Really good sampling takes just as much blood, sweat, and tears invested as the other skill sets you cite
Weird when moral relativism takes hold in technical fields. "Some guy who has mastered copy-and-paste is just as able as actual composers and musicians. Including those they've robbed!"
Some percentage of their revenue proportional to the use of the copyrighted material.
I don't mean that as a pat answer: that's the actual formula I'm proposing. Usually laws are written in dollar amounts for infringement which then affect the licensing fee charged. I think that assessing infringement or licensing on a percentage basis is much fairer, and that way artists who sample can do so without worrying about big licensing or legal fees, because they won't be liable until such time as they start seeing profits, at which point some fraction of those are shared with the other 'contributors.' This isn't a perfect system (I can think of many reasons against compulsory licensing, and the idea of price controls for copyright holders is also problematic), but at least it means that there's some linkage between clearance fees and actual economic benefit.
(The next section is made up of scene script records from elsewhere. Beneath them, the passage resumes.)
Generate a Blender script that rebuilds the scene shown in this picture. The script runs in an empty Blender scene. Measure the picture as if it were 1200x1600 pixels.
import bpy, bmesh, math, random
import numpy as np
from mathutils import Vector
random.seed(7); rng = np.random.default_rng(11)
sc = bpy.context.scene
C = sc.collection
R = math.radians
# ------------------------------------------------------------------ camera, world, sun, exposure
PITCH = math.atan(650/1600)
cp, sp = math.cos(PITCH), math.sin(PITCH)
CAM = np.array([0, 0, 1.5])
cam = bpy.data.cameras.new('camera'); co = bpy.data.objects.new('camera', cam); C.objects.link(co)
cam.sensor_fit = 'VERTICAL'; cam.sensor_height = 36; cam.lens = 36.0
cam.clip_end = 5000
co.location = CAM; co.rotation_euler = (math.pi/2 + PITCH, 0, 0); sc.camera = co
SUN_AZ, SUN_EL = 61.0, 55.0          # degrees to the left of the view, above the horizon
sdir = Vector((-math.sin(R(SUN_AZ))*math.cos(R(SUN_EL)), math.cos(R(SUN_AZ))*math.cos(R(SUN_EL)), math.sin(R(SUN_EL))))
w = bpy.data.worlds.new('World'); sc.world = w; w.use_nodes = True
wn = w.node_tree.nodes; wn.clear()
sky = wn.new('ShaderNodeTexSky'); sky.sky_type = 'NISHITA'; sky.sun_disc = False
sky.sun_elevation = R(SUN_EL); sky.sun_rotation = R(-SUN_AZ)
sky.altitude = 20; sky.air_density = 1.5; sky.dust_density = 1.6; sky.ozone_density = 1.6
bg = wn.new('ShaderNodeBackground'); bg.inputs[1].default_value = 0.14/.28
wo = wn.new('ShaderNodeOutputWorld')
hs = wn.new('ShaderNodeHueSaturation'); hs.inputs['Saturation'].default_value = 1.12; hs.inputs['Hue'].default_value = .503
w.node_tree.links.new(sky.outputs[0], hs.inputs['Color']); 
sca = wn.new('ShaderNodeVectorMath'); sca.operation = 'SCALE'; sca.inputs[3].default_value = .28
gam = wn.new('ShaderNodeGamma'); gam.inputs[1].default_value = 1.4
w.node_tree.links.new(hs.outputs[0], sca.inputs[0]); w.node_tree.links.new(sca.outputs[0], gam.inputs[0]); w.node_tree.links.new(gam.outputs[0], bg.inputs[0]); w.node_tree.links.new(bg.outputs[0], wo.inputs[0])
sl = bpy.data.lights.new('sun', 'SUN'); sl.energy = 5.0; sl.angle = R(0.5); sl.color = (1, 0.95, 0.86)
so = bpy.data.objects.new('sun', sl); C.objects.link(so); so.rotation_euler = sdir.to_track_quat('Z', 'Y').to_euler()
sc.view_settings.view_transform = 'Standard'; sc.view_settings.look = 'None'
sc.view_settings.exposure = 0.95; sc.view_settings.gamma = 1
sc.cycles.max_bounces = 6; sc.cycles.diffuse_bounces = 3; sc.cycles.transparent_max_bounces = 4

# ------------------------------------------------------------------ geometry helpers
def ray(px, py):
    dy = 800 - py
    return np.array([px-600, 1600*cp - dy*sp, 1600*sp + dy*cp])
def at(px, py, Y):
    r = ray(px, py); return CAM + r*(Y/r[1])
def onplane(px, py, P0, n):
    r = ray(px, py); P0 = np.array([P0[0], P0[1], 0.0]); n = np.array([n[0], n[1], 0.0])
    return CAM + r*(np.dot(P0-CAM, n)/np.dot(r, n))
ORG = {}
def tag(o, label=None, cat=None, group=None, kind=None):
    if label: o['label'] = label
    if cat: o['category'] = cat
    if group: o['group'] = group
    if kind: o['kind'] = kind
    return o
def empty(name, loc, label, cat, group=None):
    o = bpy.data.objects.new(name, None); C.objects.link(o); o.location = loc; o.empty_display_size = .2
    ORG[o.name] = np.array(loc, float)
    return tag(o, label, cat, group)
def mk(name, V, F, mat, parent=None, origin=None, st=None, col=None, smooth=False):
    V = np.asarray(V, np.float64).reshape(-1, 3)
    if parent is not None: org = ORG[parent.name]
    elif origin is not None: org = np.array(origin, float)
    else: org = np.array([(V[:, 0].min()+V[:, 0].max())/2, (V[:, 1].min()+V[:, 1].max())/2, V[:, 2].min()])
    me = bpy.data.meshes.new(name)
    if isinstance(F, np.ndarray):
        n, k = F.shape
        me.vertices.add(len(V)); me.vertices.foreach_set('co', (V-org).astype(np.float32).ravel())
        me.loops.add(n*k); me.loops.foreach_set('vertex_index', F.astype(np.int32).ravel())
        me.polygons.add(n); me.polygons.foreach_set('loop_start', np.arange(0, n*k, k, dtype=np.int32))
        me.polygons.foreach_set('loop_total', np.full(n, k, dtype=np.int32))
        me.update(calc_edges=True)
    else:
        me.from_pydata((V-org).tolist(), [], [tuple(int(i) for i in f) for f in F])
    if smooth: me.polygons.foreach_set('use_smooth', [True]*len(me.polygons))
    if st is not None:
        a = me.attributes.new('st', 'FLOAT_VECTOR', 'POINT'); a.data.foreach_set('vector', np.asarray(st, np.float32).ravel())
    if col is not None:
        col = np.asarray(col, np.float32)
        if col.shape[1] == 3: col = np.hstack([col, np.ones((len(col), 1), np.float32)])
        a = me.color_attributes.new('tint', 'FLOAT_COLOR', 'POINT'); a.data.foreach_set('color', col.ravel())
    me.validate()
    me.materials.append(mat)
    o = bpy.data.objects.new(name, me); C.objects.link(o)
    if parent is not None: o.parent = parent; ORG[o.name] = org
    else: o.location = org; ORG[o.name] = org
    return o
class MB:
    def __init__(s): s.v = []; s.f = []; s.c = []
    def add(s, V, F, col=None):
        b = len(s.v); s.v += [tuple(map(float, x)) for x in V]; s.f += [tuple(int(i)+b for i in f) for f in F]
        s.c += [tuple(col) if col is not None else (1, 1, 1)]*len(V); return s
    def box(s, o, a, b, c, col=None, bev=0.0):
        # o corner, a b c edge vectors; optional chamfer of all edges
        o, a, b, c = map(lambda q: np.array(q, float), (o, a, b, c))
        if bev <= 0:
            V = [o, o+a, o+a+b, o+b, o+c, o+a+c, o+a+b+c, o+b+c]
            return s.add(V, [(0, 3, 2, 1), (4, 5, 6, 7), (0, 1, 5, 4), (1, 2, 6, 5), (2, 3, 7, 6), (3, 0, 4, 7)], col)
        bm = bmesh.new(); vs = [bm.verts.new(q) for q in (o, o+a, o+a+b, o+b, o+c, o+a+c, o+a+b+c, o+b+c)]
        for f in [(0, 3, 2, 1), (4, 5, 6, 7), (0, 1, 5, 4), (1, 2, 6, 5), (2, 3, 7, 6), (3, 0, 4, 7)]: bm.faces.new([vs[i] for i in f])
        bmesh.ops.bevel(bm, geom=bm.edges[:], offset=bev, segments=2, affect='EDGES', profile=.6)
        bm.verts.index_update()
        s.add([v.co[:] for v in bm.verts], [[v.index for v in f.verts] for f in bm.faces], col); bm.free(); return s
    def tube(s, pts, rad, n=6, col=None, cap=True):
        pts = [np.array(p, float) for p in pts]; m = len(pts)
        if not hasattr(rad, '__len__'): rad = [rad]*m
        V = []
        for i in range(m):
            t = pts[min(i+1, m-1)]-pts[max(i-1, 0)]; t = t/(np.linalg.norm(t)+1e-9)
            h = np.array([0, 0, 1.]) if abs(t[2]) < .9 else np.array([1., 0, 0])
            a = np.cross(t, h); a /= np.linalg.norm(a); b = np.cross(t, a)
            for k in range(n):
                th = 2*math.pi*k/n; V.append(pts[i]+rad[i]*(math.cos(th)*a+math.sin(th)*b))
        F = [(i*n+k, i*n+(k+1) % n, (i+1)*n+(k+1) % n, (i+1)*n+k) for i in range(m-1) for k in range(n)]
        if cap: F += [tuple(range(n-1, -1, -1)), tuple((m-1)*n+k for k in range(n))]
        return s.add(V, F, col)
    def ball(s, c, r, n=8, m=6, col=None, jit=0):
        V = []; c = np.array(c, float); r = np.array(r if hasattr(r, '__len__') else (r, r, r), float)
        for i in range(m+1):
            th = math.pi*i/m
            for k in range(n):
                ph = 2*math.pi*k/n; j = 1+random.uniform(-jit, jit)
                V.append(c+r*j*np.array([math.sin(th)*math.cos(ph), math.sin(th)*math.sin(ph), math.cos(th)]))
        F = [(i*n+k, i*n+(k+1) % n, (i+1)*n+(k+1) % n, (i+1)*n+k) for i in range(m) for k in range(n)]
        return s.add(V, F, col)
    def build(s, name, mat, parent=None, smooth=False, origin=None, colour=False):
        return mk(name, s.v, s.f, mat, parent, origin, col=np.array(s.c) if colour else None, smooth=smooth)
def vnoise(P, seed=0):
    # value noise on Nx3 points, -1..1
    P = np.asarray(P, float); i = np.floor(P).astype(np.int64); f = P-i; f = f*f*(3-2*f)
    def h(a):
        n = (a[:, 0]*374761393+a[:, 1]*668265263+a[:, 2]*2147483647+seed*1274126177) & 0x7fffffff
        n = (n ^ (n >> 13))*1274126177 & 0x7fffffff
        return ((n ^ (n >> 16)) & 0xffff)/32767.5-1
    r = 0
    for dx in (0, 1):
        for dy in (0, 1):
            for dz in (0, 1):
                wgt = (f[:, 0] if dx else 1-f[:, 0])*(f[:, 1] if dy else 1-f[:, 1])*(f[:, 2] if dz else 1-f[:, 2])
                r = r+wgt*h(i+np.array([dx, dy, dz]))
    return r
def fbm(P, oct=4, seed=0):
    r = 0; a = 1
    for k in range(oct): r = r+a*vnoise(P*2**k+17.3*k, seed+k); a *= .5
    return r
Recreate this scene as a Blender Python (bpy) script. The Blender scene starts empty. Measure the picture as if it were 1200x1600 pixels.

Like I said, a small mechanical royalty for obscure songs where you don't know who owns what, or how to pay them. No copyright trolling.
And for big songs, call it gold-record hits and above, whatever Jay-Z (or equivalent) demands. If you want to sample a big band's big hit, you are arguably getting the better of the arrangement, and they ought to have the right to charge you whatever the market will bear. Or tell you to shove it if they don't like the song they're getting shoved into.
If it's really worth nothing, then all these DJ's could either produce it or record it themselves. But it's not, and they can't. This is a classic economic externality. Writing, performing, and recording really good music costs a lot of money, and sampling is virtually free. Pay obscure artists a reasonable mechanical residual and negotiate with samples of huge hits for huge money.